Selbst die NPD werde in der Neonazi-Szene bereits abwertend als
“Systempartei” bezeichnet. Offenbar gibt es aber auch Bestrebungen der
NPD, die DVU für ihr Auftreten in der Öffentlichkeit zu schulen. In
Fürstenwalde (Oder-Spree) etwa seien beide Parteien bereits gemeinsam an
einem Werbetisch aufgetreten. Die Mitgliederzahl der DVU ist laut
Verfassungsschutz im vergangenen Jahr mit 230 Personen konstant geblieben.
Innenminister Schönbohm präsentierte am Dienstag den
Verfassungsschutzbericht 2004. Demnach stieg die Zahl der
rechtsextremistischen Gewalttaten im vergangenen Jahr auf 105 Fälle
gegenüber 87 Taten im Jahr 2003. “Mindestens die Hälfte der
Beobachtungstätigkeit zielt deshalb auf den Rechtsextremismus”, so der
Minister. “Aber 70 Prozent der rechtsextremistischen Gewalttäter wissen
morgens noch nicht, dass sie abends eine Straftat begehen.” Ihr
Gewaltverhalten sei eher spontan. Die neonazistischen “Kameradschaften”
haben laut Schönbohm ihren Zenit überschritten. Hier seien etliche
Verbote ausgesprochen worden. Erst in diesem Frühjahr seien die so
genannten Kameradschaften “Hauptvolk” und “Sturm 27” im Havelland
verboten worden.
Linksextremisten seien in Brandenburg “nur halb so viel vertreten” wie
Rechtsextremisten, sagte Schönbohm. Der Verfassungsschutz schätzt ihre
Zahl auf 660.
Die Zahl der in Brandenburg aktiven Islamisten liege bei lediglich 50
Personen. “Hier geht es vor allem um Präventionsarbeit”, sagte dazu die
oberste Verfassungsschützerin des Landes, Winfriede Schreiber.

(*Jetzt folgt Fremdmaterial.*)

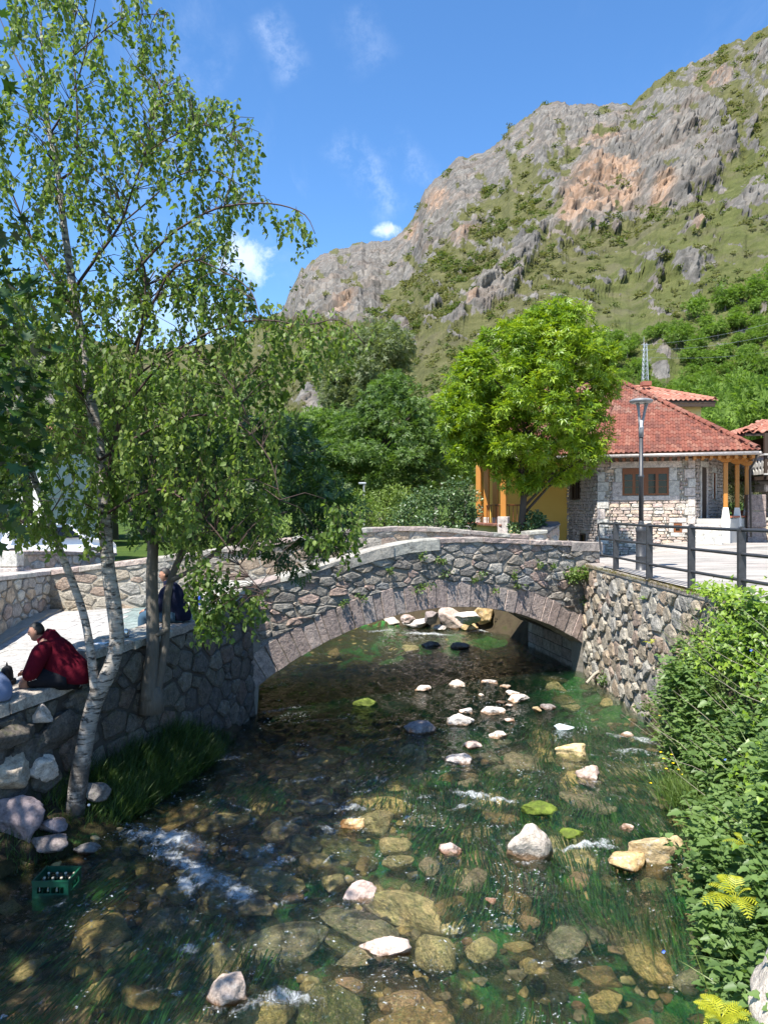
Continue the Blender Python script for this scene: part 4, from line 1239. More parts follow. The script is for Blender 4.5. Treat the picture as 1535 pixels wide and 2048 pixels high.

Brandenburgs langjähriger Verfassungsschutz-Chef Heiner Wegesin hatte im
vergangenen Jahr sein Ausscheiden erklärt. Als Grund gelten Spannungen
mit der Ministeriumsspitze unter anderem in der Frage, wie der
Islamismus im Land zu bewerten sei.
Winfriede Schreiber kündigte an, dass sie die Arbeit des
Verfassungsschutzes noch offener darstellen wolle. “Hierbei muss die
Zusammenarbeit mit Polizei und Justiz enger werden”, sagte Schreiber. In
den vergangenen Jahren hatten diverse V‑Mann-Affären für Verstimmungen
gesorgt — einerseits mit der landeseigenen Justiz, andererseits aber
auch mit den Berliner Sicherheitsbehörden.
Winfriede Schreiber kündigte an, mit einem neuen Flyer über
rechtsextremistische Propagandadelikte aufzuklären. Dabei gehe es vor
allem um das Zeigen verbotener NS-Symbole. Hier seien auch die Lehrer
gefordert, gegen solche Symbole oder gar gegen die Mitgliederwerbung von
Rechtsextremisten an Schulen vorzugehen.